Dataset content:
+++
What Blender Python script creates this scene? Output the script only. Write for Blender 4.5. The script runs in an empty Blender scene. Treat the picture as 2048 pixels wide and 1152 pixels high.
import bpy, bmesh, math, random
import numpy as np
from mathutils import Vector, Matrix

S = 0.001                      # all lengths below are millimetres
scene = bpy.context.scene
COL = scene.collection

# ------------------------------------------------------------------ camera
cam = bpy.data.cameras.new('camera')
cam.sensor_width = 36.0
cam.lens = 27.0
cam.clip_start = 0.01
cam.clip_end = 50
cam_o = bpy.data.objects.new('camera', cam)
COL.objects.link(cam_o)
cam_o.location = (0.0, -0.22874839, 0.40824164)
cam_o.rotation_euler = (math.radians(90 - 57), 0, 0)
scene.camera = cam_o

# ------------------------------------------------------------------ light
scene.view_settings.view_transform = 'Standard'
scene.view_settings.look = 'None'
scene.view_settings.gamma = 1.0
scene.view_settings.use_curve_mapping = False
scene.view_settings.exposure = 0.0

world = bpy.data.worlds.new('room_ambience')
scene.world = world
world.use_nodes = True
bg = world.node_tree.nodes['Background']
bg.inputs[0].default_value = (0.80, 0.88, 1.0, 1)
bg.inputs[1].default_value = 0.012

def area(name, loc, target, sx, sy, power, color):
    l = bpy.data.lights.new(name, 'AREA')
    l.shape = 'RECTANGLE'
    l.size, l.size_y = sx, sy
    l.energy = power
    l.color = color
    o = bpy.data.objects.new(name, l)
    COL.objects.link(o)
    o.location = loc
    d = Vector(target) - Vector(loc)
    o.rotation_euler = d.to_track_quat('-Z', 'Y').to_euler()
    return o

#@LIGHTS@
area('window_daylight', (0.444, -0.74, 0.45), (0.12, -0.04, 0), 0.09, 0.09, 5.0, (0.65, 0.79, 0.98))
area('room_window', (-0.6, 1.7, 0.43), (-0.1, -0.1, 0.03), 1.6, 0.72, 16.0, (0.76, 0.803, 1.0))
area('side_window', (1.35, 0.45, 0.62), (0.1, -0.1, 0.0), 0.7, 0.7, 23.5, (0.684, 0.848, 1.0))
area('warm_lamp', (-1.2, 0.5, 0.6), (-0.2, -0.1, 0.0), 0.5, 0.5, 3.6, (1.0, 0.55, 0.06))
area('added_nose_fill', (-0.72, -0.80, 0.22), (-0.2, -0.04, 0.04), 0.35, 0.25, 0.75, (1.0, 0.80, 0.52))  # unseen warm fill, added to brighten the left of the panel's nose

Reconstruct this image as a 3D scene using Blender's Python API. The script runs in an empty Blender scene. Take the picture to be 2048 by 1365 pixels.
+++
Task instructions: Return each entry from above without altering a single character.

Answer:
What Blender Python script creates this scene? Output the script only. Write for Blender 4.5. The script runs in an empty Blender scene. Treat the picture as 2048 pixels wide and 1152 pixels high.
import bpy, bmesh, math, random
import numpy as np
from mathutils import Vector, Matrix

S = 0.001                      # all lengths below are millimetres
scene = bpy.context.scene
COL = scene.collection

# ------------------------------------------------------------------ camera
cam = bpy.data.cameras.new('camera')
cam.sensor_width = 36.0
cam.lens = 27.0
cam.clip_start = 0.01
cam.clip_end = 50
cam_o = bpy.data.objects.new('camera', cam)
COL.objects.link(cam_o)
cam_o.location = (0.0, -0.22874839, 0.40824164)
cam_o.rotation_euler = (math.radians(90 - 57), 0, 0)
scene.camera = cam_o

# ------------------------------------------------------------------ light
scene.view_settings.view_transform = 'Standard'
scene.view_settings.look = 'None'
scene.view_settings.gamma = 1.0
scene.view_settings.use_curve_mapping = False
scene.view_settings.exposure = 0.0

world = bpy.data.worlds.new('room_ambience')
scene.world = world
world.use_nodes = True
bg = world.node_tree.nodes['Background']
bg.inputs[0].default_value = (0.80, 0.88, 1.0, 1)
bg.inputs[1].default_value = 0.012

def area(name, loc, target, sx, sy, power, color):
    l = bpy.data.lights.new(name, 'AREA')
    l.shape = 'RECTANGLE'
    l.size, l.size_y = sx, sy
    l.energy = power
    l.color = color
    o = bpy.data.objects.new(name, l)
    COL.objects.link(o)
    o.location = loc
    d = Vector(target) - Vector(loc)
    o.rotation_euler = d.to_track_quat('-Z', 'Y').to_euler()
    return o

#@LIGHTS@
area('window_daylight', (0.444, -0.74, 0.45), (0.12, -0.04, 0), 0.09, 0.09, 5.0, (0.65, 0.79, 0.98))
area('room_window', (-0.6, 1.7, 0.43), (-0.1, -0.1, 0.03), 1.6, 0.72, 16.0, (0.76, 0.803, 1.0))
area('side_window', (1.35, 0.45, 0.62), (0.1, -0.1, 0.0), 0.7, 0.7, 23.5, (0.684, 0.848, 1.0))
area('warm_lamp', (-1.2, 0.5, 0.6), (-0.2, -0.1, 0.0), 0.5, 0.5, 3.6, (1.0, 0.55, 0.06))
area('added_nose_fill', (-0.72, -0.80, 0.22), (-0.2, -0.04, 0.04), 0.35, 0.25, 0.75, (1.0, 0.80, 0.52))  # unseen warm fill, added to brighten the left of the panel's nose

Reconstruct this image as a 3D scene using Blender's Python API. The script runs in an empty Blender scene. Take the picture to be 2048 by 1365 pixels.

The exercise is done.